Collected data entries
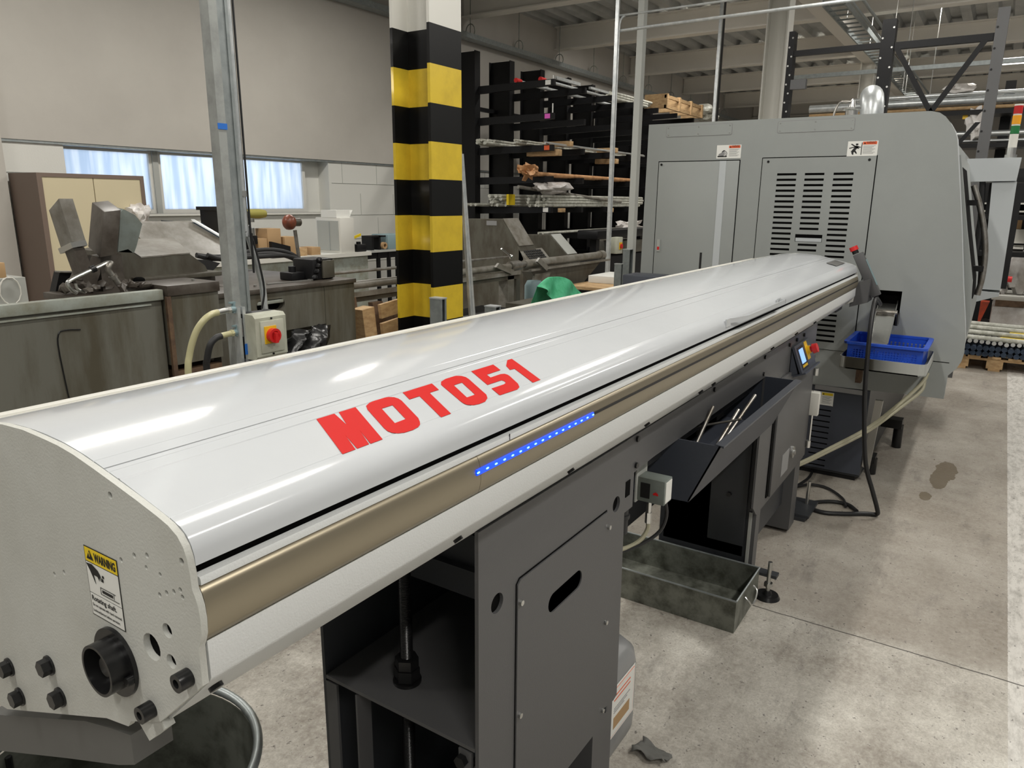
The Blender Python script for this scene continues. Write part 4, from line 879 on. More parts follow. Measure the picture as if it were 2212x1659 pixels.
q = MB(); q.mi = 1; q.box(1.5254, 1.6509, 2.063, 2.0966, 1.077, 1.2282); q.mi = 0
q.prism([(1.5254, y_, z_) for y_, z_ in ((2.063, 1.077), (2.063, 1.228), (2.016, 1.228), (2.005, 1.217), (2.005, 1.088), (2.016, 1.077))], (.1255, 0, 0)); q.box(1.5434, 1.6374, 2.0003, 2.0054, 1.0982, 1.2058, .0015)
obj('isolator_box', q, ['isol', 'rubber'], t)
obj('yellow_plate', MB().box(1.5557, 1.6038, 1.9975, 2.0009, 1.1296, 1.1878), 'yel', t)
kn = MB().ring((1.5848, 1.9981, 1.1565), (1.5848, 1.9802, 1.1565), .024, .0155, 28).cyl((1.5848, 1.9981, 1.1565), (1.5848, 1.9846, 1.1565), .020, 24); kn.obox((1.5781, 1.9936, 1.133), (.0125, 0, 0), (0, -.022, 0), (0, 0, .034))
obj('rotary_handle', kn, 'redk', t, label='red rotary handle')
for (x, z) in ((1.59, 1.2125), (1.59, 1.092)): obj('lid_screw', MB().cyl((x, 2.006, z), (x, 2.001, z), .0034, 8), 'blacksteel', t)
obj('switch_sticker', MB().box(1.5241, 1.5257, 2.0698, 2.0877, 1.152, 1.2136), 'paper', t)
obj('switch_arrow', MB().box(1.5232, 1.5242, 2.0731, 2.0843, 1.1576, 1.18), 'redk', t)
def coupling(z, m1, nm, lab, path, mh):
    t = thing(nm, lab, 'hose', (1.45, 2.07, z)); v = 2.0698
    obj('hose_pipe', MB().tube(path, .0107, 12, 5), mh, t)
    x_ = path[0][0]
    obj('quick_coupling', MB().cyl((x_, v, z-.001), (x_+.040, v, z+.002), .0095, 14).cyl((x_+.036, v, z+.002), (x_+.046, v, z+.003), .0115, 6), m1, t)
    obj('valve_body', MB().cyl((x_+.046, v, z+.003), (x_+.063, v, z+.003), .010, 12).cyl((x_+.060, v, z-.01), (x_+.060, v, z+.022), .006, 10).box(x_+.045, x_+.066, v-.005, v+.005, z+.022, z+.027), 'tealb', t)
coupling(1.245, 'steel', 'air_hose', 'clear yellow air hose arching from the strut post', [(1.437, 2.0698, 1.2438), (1.4134, 2.0698, 1.2405), (1.3843, 2.072, 1.2237), (1.3597, 2.0832, 1.1856), (1.3395, 2.0944, 1.1184), (1.3272, 2.0944, 1.04), (1.3216, 2.1056, 0.704), (1.288, 2.184, 0.144), (1.2544, 2.24, 0.012)], 'hose')
coupling(1.168, 'hose', 'air_hose', 'short black air hose bent down below the yellow one', [(1.4414, 2.0698, 1.1666), (1.4202, 2.0698, 1.1621), (1.4, 2.072, 1.143), (1.3922, 2.0832, 1.096), (1.3955, 2.0944, 1.04), (1.4112, 2.0944, 0.704), (1.4336, 2.1616, 0.144), (1.4336, 2.24, 0.012)], 'rubber')
# hung conduit poles
t = thing('conduit_pole', 'bright galvanised double conduit pole in front of the bar racks', 'post', (7.23, 3.49, 0))
obj('pole', MB().box(7.20, 7.225, 3.485, 3.52, 0, 4.9), 'galvw', t); obj('cable_pipe', MB().cyl((7.245, 3.497, 0), (7.245, 3.497, 3.1), .012, 10), 'galvw', t)
obj('overhead_conduit', MB().tube([(7.245, 3.497, 3.05), (7.245, 3.49, 3.22), (7.25, 3.43, 3.30), (7.25, 3.3, 3.31), (7.25, .6, 3.32)], .012, 10, 4).tube([(7.25, 3.50, 3.27), (7.25, 3.2, 3.275), (7.25, .6, 3.285)], .014, 10, 1) if False else MB().tube([(7.245, 3.497, 3.05), (7.245, 3.49, 3.33), (7.25, 3.43, 3.40), (7.25, 3.3, 3.405), (7.25, .6, 3.41)], .010, 10, 4), 'galvw', t)
obj('overhead_pipe', MB().tube([(7.255, 3.50, 3.265), (7.255, 3.2, 3.27), (7.255, .6, 3.28)], .015, 10, 1), 'galvw', t)
iso = obj('isolator', MB().box(7.27, 7.40, 3.42, 3.50, 1.06, 1.235, .006), 'isol', t, label='small isolator with red knob'); obj('isolator_knob', MB().cyl((7.345, 3.42, 1.14), (7.345, 3.40, 1.14), .025, 16), 'redk', iso)
obj('isolator_plate', MB().box(7.31, 7.38, 3.414, 3.420, 1.105, 1.18), 'yel', iso)
solo('square_post', MB().box(7.80, 7.89, 3.48, 3.55, 0, 4.9), 'tray', 'pale grey square steel post left of the grey machine cabinet', 'post')
solo('drop_rod', MB().box(10.30, 10.34, 3.48, 3.52, 0, 4.5), 'galvw', 'thin black-edged drop channel left of the cream steel column', 'post')
solo('drop_channel', MB().box(10.36, 10.43, 3.48, 3.52, 0, 4.5), 'black', 'thin black drop channel left of the cream steel column', 'post')
# short galvanised stumps behind the feeder
for (x, y, h, l, wd) in ((2.47, 2.0, 1.193, 'short square galvanised post in front of the striped column', .04), (2.885, 2.0, 1.112, 'short capped galvanised post right of the striped column', .05), (5.74, 2.6, 1.22, 'square galvanised post just left of the grey cabinet', .075), (5.57, 2.6, 1.11, 'shorter galvanised post beside the taller one near the grey cabinet', .04)):
    t = thing('post_stump', l, 'post', (x, y, 0)); q = MB(); channel(q, x-wd/2, x+wd/2, y-.03, y+.03, 0, h-.006); obj('stump_channel', q, 'galv', t)
    obj('end_cap', MB().box(x-wd/2-.002, x+wd/2+.002, y-.032, y+.032, h-.006, h), 'galvw', t)
# ================================================================ wall cabinet and bench things
t = thing('tambour_cabinet', 'tall brown metal cupboard with two cream doors against the left wall', 'cupboard', (3.88, 7.6, 0))
obj('cabinet_shell', MB().box(3.375, 4.385, 7.37, 7.88, 0, 1.81), 'brown', t)
obj('door', MB().box(3.42, 3.876, 7.352, 7.372, .05, 1.775), 'cream', t); obj('door', MB().box(3.884, 4.345, 7.352, 7.372, .05, 1.775), 'cream', t)
obj('door_frame', MB().box(3.375, 3.42, 7.345, 7.37, 0, 1.81).box(4.345, 4.385, 7.345, 7.37, 0, 1.81).box(3.42, 4.345, 7.345, 7.37, 1.775, 1.81), 'brown', t)
solo('plastic_sack', MB().blob((4.27, 7.3, 1.44), .10, .12, .09, 3, .25), 'plwrap', 'crumpled white sack beside the brown cupboard', 'bag')
solo('wall_bench', MB().box(1.2, 2.58, 6.0, 6.6, 0, 1.02), 'tray', 'pale workbench left of the brown cupboard', 'bench')
solo('cardboard_box', MB().box(2.2, 2.48, 6.05, 6.3, 1.02, 1.13, .004), 'card', 'cardboard carton on the pale bench left of the cupboard', 'box')
solo('coiled_cable', MB().tube([(2.46+.07*math.cos(a), 5.985-.001*a, .93+.10*math.sin(a)) for a in [i*.5 for i in range(20)]], .004, 6, 1), 'white', 'white cable coil hanging off the pale bench', 'cable')
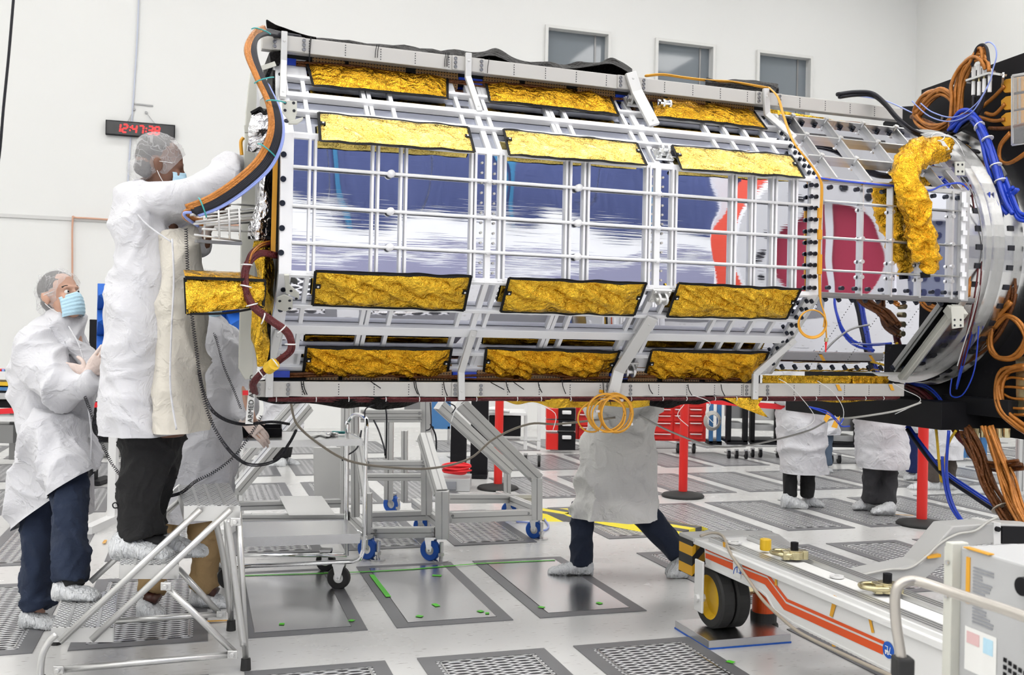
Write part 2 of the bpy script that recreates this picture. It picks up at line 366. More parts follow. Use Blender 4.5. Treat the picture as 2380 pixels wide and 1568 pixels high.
    def build(s, name, mats, parent=None, smooth=False, bevel=0, keep=False, thick=0, label=None):
        me = bpy.data.meshes.new(name); o = bpy.data.objects.new(name, me); S.collection.objects.link(o)
        if parent: org = origin(parent); o.parent = parent
        else:
            lo = [min(v[i] for v in s.v) for i in range(3)]; hi = [max(v[i] for v in s.v) for i in range(3)]
            org = V((lo[0]+hi[0])/2, (lo[1]+hi[1])/2, lo[2]); o.location = org
        me.from_pydata([v-org for v in s.v], [], s.f)
        for q in ([mats] if isinstance(mats, str) else mats): me.materials.append(MATS[q])
        for p, i in zip(me.polygons, s.mi): p.material_index = i; p.use_smooth = smooth
        bm = bmesh.new(); bm.from_mesh(me); bmesh.ops.recalc_face_normals(bm, faces=bm.faces); bm.to_mesh(me); bm.free()
        if thick:
            md = o.modifiers.new('s', 'SOLIDIFY'); md.thickness = thick; md.offset = -1
        if bevel:
            md = o.modifiers.new('b', 'BEVEL'); md.width = bevel; md.segments = 2; md.limit_method = 'ANGLE'; md.angle_limit = .6
        if label: o['label'] = label
        return o
def each(mb, name, m, parent, **k):
    for a, (v0, f0) in enumerate(mb.st):
        v1, f1 = mb.st[a+1] if a+1 < len(mb.st) else (len(mb.v), len(mb.f))
        q = MB(); q.add(mb.v[v0:v1], [tuple(i-v0 for i in f) for f in mb.f[f0:f1]]); q.build(name, m, parent, **k)
def origin(o):
    p = Vector(o.location)
    while o.parent: o = o.parent; p += Vector(o.location)
    return p
def tag(o, label=None, cat=None, group=None, kind=None):
    if label: o['label'] = label
    if cat: o['category'] = cat
    if group: o['group'] = group
    if kind: o['kind'] = kind
    return o
def thing(name, label, cat, loc, group=None):
    o = bpy.data.objects.new(name, None); S.collection.objects.link(o); o.location = loc; o.empty_display_size = .1
    return tag(o, label, cat, group)
def struct(mb, name, m, **k):
    o = mb.build(name, m, **k); o['kind'] = 'structure'; return o
def text(s, body, mname, P, right, up, size, parent, ext=.0015, name='lettering', align='LEFT'):
    cu = bpy.data.curves.new('t', 'FONT'); cu.body = body; cu.size = size; cu.extrude = ext; cu.align_x = align
    ob = bpy.data.objects.new('t', cu); S.collection.objects.link(ob)
    dg = bpy.context.evaluated_depsgraph_get(); me = bpy.data.meshes.new_from_object(ob.evaluated_get(dg))
    bpy.data.objects.remove(ob)
    n = right.cross(up).normalized(); P = Vector(P); mb = MB()
    mb.add([P+right*v.co.x+up*v.co.y+n*v.co.z for v in me.vertices], [tuple(p.vertices) for p in me.polygons])
    bpy.data.meshes.remove(me)
    return mb.build(name, mname, parent)
def blob(name, mname, parent, mb, vox=.012, sm=6, fold=0, fs=6, stretch=(1, 1, .45), label=None, fold2=0, cuts=()):
    """merge the overlapping shells of mb into one continuous skin, then crease it"""
    me = bpy.data.meshes.new('b'); o = bpy.data.objects.new('b', me); S.collection.objects.link(o)
    me.from_pydata([tuple(v) for v in mb.v], [], mb.f)
    bm = bmesh.new(); bm.from_mesh(me); bmesh.ops.recalc_face_normals(bm, faces=bm.faces); bm.to_mesh(me); bm.free()
    r = o.modifiers.new('r', 'REMESH'); r.mode = 'VOXEL'; r.voxel_size = vox
    q = o.modifiers.new('s', 'SMOOTH'); q.iterations = sm; q.factor = .5
    dg = bpy.context.evaluated_depsgraph_get(); m2 = bpy.data.meshes.new_from_object(o.evaluated_get(dg))
    if fold or fold2:
        cs = []
        for v in m2.vertices:
            p = v.co; d = 0
            if fold:
                w_ = noise.noise_vector(p*2.2)*.35; pp = Vector((p.x*stretch[0], p.y*stretch[1], p.z*stretch[2]))+w_
                d += fold*((1-abs(noise.noise(pp*fs)))**5-.22)
            if fold2:
                w_ = noise.noise_vector(p*4)*.2; d += fold2*((1-abs(noise.noise((p+w_)*fs*2.3)))**4-.3)
            cs.append(p+v.normal*d)
        for v, c in zip(m2.vertices, cs): v.co = c
    if cuts:
        bm = bmesh.new(); bm.from_mesh(m2)
        for cp, cn in cuts: bmesh.ops.bisect_plane(bm, geom=bm.verts[:]+bm.edges[:]+bm.faces[:], plane_co=cp, plane_no=cn, clear_outer=True)
        bm.to_mesh(m2); bm.free()
    bpy.data.objects.remove(o); bpy.data.meshes.remove(me)
    org = origin(parent)
    for v in m2.vertices: v.co = v.co-org
    m2.name = name; m2.materials.clear(); m2.materials.append(MATS[mname])
    for p in m2.polygons: p.use_smooth = True; p.material_index = 0
    ob = bpy.data.objects.new(name, m2); S.collection.objects.link(ob); ob.parent = parent
    if label: ob['label'] = label
    return ob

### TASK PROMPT
List all lines holding the string "Blender".

### EXERCISE RESULT
The Blender Python script for this scene continues. Write part 4, from line 879 on. More parts follow. Measure the picture as if it were 2212x1659 pixels.
Write part 2 of the bpy script that recreates this picture. It picks up at line 366. More parts follow. Use Blender 4.5. Treat the picture as 2380 pixels wide and 1568 pixels high.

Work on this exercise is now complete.